Imagine an infant who wants nothing more than to play with the wonderfully inviting flame flickering at the end of an Advent candle. And as that baby keeps trying to grab the flame, you keep grabbing the hand and pulling it away from the flame. To the infant, you will shortly become history’s greatest monster. Your act of love is received as nothing other than malice and hatred. This dynamic does not end with infancy, as I’m sure the parents among us can attest, nor is it restricted to the parent-child relation. I suspect we have all had experiences where acts of genuine love for friends or siblings — or, in my case, students — are received as judgment or even hatred. Perhaps more tellingly, how often have we shrunk back from a difficult act of love — precisely because we know it will not be understood, experienced, or accepted as loving.
God’s wrath is his love.
Let’s return to a few details from our New Testament passages with divine simplicity in mind. In Matthew 3, the fires of hell are linked with baptism. In Mark 9, “everyone will be salted with fire.” Likewise, in 1 Corinthians 3, St. Paul says that all of us will pass through fire, and that fire will burn away whatever is not built on the foundation of Jesus Christ.
What is this strange fire?
Let me suggest that the answer may be found in Hebrews 12:29, which tells us that “our God is a consuming fire.” In other words, the fire of God’s love and the fires of hell may be one and the same fire — but experienced differently.
Jesus’ words about hell provoke and startle. In our sermon text, Jesus emphasizes extreme measures in cutting sin out of our lives. If our body parts are the sources of sin, we should indeed cut them off. Of course, our body parts are not the cause and source of sin; rather, they are God’s good creation. The point is not to remove body parts. Rather, cut sin out of your life — by any means necessary.

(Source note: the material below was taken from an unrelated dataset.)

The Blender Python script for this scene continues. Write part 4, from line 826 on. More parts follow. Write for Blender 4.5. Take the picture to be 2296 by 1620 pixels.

Why? Because sin by definition places us in opposition to God, who is the good. The consequences of sin are not that an intolerant God turns against us — rather, sin turns us against God! Sin turns us in on ourselves. It closes us off to others, to creation, and ultimately to God himself. Habitually engaged and deliberately pursued, sin will transform us into creatures who hate God.
In the gospels, Jesus always invokes hell to press his hearers to make a choice. We are confronted with that choice still. Will we love God or not? Will we live out of the life granted to us in our baptism — when we were crucified with Christ and made alive in him (Gal. 2) — or will we forsake our birthright for the lies of the world, the flesh, and the devil?
I mentioned earlier the mushy universalism of some who portray God as fondly embracing all who come to him, no matter what. In fact, I think there is something to this. God will embrace all of us in the consuming fire of his love — but we forget that an embrace is only pleasant from those we love. An embrace from someone you dislike is distinctly unpleasant, is it not? When the One who embraces you is the Source of all existence, the Glorious Majesty upon whom no man can look and live (Ex. 33:20) — then that embrace must be either supremely joyful or supremely hateful.
I grew up thinking of hell as a place full of people desperately wishing they could be in heaven. I think it is better understood as a place full of people desperately fleeing the presence of a God whom they have come to loathe. One day we will all be in the presence of God’s consuming fire. The question is whether we will love it.
“If your eye causes you to sin, tear it out. It is better for you to enter the kingdom of God with one eye than with two eyes to be thrown into hell, ‘where their worm does not die and the fire is not quenched.’ For everyone will be salted with fire.”